C1 is the default cylinder that was created by using the Add-> Mesh → Cylinder. C2 is created by immediately changing the vertices count to 1024 right after the creation. C3 is a default cylinder but with “Shade Smooth”. C4 is created by selecting all the side faces of a default cylinder and then invoking “Subdivide” with the maximum allowed value of “10”.
C2 looks smooth. But the option to change the vertices is only available right after its creation, so I cannot change it later. Also, there could be cases where the curved surface is not a simple single mesh, so I think changing the vertices is not a general method to smooth a curved surface.
C3 does not look as smooth as C2. When I was creating C4, I thought that I would get similar effect as C2 by subdividing the side surface. But I was wrong. If I look the object closely, even though the tool has subdivided the side surface, it just divided the existing face by the same angle, so in the rendered image C4 looks exactly like C1. So, my question is, can I take an existing curved surface (part of a round), subdivide it, but make the new edges form a curve that interpolate the existing edges, like C2?
With wondermesh you can change the settings afterwards. It is GPL3. Since the author also wants to sell it, I’ll give you this link with the added value that you can quickly get an overview of all possible addons here.
About the shading: I will frame you to delve deeper into the topic. This is just one example of many.
All of the behaviuor is expected. You need to understand the difference that a subdivide operation isn’t intended to change the look of your mesh, but simply to add geometry (even when it can look diofferent after, but thats another thing).
When you created the cylinder C2, the option to add more segments has a hidden midpoint where each face is aligned in a circular way to that midpoint. It still creates planar faces, just the alignment is optimized for that midpoint, since you want a cylinder.
After the options are gone, a subdivide will just do what it tells, it subdivide each selection and does not care for your shading in the first step. A planar face still create planar faces no matter the subdivision count. A subdivided edge will create a vertex that is the normal of exact this midpoint.
The shading kicks in after you played with this virtual topology entities, since it needs each of them to display something. If you want to change the shading of the given geometry in a smooth way, a subdivision-surface modifier is used to calculate and change all the normals in a smooth way given by the algorithm (catmull clark). The subdivision algorithm you decide to choose will tell if it’s altering the topology and therfor the shading.
Edge Splits and Sharps are again a follow up of your topology and have the intention to just interference with the shading. Creases are used to alter the topology.
In short: Shading and Topology are working together, but you modifiy both in different ways and one does not necessary influence the other.
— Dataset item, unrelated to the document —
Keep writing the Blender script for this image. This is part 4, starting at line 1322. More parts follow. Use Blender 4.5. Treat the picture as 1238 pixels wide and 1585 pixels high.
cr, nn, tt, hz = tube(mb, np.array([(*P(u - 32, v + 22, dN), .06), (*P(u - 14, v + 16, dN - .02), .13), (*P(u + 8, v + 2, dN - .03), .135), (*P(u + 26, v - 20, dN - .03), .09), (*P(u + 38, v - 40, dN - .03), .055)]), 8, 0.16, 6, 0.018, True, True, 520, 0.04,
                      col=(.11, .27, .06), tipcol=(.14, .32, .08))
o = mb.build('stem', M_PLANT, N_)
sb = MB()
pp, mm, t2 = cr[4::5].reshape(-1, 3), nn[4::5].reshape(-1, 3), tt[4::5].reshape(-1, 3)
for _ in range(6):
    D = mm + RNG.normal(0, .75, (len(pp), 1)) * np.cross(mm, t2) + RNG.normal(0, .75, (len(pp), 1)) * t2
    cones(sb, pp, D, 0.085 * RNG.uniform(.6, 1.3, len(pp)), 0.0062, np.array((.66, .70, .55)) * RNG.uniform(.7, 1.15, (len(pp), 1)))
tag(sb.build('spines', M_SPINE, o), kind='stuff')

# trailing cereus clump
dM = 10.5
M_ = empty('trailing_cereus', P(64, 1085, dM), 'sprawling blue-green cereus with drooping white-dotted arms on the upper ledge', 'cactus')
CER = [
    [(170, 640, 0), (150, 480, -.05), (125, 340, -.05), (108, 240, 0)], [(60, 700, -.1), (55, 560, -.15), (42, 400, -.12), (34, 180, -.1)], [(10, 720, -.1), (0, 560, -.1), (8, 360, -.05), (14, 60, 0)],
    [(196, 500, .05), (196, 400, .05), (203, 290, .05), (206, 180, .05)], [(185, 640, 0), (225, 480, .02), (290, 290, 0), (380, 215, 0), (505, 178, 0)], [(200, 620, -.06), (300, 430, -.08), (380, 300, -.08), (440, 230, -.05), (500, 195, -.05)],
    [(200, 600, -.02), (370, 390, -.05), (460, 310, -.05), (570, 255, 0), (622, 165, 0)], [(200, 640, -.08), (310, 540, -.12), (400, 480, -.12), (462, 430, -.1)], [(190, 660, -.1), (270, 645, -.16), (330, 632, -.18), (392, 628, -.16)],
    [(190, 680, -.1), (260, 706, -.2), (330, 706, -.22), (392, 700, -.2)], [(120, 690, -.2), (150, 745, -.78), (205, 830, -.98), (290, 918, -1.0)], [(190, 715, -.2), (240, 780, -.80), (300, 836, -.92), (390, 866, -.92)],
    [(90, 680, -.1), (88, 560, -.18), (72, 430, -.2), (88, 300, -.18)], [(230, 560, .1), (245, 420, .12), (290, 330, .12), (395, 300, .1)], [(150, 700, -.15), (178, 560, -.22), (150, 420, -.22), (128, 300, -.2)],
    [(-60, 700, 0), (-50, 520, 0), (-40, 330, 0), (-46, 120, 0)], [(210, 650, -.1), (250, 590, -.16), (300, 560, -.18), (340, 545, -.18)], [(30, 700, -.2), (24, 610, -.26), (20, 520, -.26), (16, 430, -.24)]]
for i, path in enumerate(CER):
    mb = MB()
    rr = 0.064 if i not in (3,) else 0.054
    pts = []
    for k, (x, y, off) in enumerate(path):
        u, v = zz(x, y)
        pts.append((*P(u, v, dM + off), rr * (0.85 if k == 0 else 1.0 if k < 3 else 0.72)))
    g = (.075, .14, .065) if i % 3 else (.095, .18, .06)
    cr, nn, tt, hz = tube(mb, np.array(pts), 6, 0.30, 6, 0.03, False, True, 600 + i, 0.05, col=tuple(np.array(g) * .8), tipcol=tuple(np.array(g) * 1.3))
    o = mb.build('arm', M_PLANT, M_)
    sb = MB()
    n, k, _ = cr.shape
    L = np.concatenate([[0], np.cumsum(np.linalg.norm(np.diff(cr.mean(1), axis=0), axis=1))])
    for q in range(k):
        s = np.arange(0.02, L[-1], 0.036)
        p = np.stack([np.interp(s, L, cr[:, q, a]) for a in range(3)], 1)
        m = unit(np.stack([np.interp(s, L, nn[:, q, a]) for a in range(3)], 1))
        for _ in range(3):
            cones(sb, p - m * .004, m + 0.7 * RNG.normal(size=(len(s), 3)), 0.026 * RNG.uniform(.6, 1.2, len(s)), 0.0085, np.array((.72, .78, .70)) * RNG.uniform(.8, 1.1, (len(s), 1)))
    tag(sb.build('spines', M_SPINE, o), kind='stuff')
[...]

All right, now I understand that subdividing does not interpolate the curve but just add more vertices on the same plane.
I understand that, but it does not solve my initial question. So, what you are saying is that, there is no feature in Blender to subdivide a surface (a group of faces) while adjusting the topology of new faces to smooth their angles, like transforming the left to the right in the screenshot below?
You are about to mix multiple things here. The shading is per object. The first video should have already told you how shading is controlled. For your example given, “transforming” means using the subdivision surface modifier and either enable the “Adjust edit cage to modifier results”, but that is per object. The other way to “transform” that two objects is a boolean operation modifier. It can join, substract or add multiple objects. The shading will still only change on your changes, at all or not at all. For example, you can subtract a cube from another cube that have a “Autosmooth” normals at 30.1deg and the shading will not change.
Edit: After reading your initial post again, i think the advice is to plan your topology as good as you can. Keep it as simple as it can be, it’s easy to crank up smoothing and shading later, but in destructive operations it’s not vice versa.
Example with 3 cyclinders joined (32 > 16 > 8). One has 42 faces, one 4210. Yet they have similar shading. shading_on_joined_objects.blend (566.7 KB)
First, you can subdivide as many times as you want by entering a number - the slider function only goes to 10.
To answer your question: You need to delete the top and bottom N-Gon faces. With the N-Gons in place, the smoothing does not work. Then select the top and bottom edge loops, and subdivide. You can set the smoothness to 1 to get the behavior you are looking for.
Added: I looked at your file: the sides of the cylinders have similar looking smoothness from Shade Smooth (as they should). The object with the SubSurf modifier and creased top and bottom edge loops also has a smoother silhouette. So if you want the silhouette to look as smooth as the side faces, you need more geometry (see above), or a SubSurf modifier (as you have done).
All these comments are very knowledgeable but if I read the question as the same question I had, Subdivide the use smooth vertices worked to solve the problem for me.
C5: use Bezier with vector handles and Bezier circle as bevel object. It is smooth by default also when you convert it to mesh. Goes for any curve and bevel object.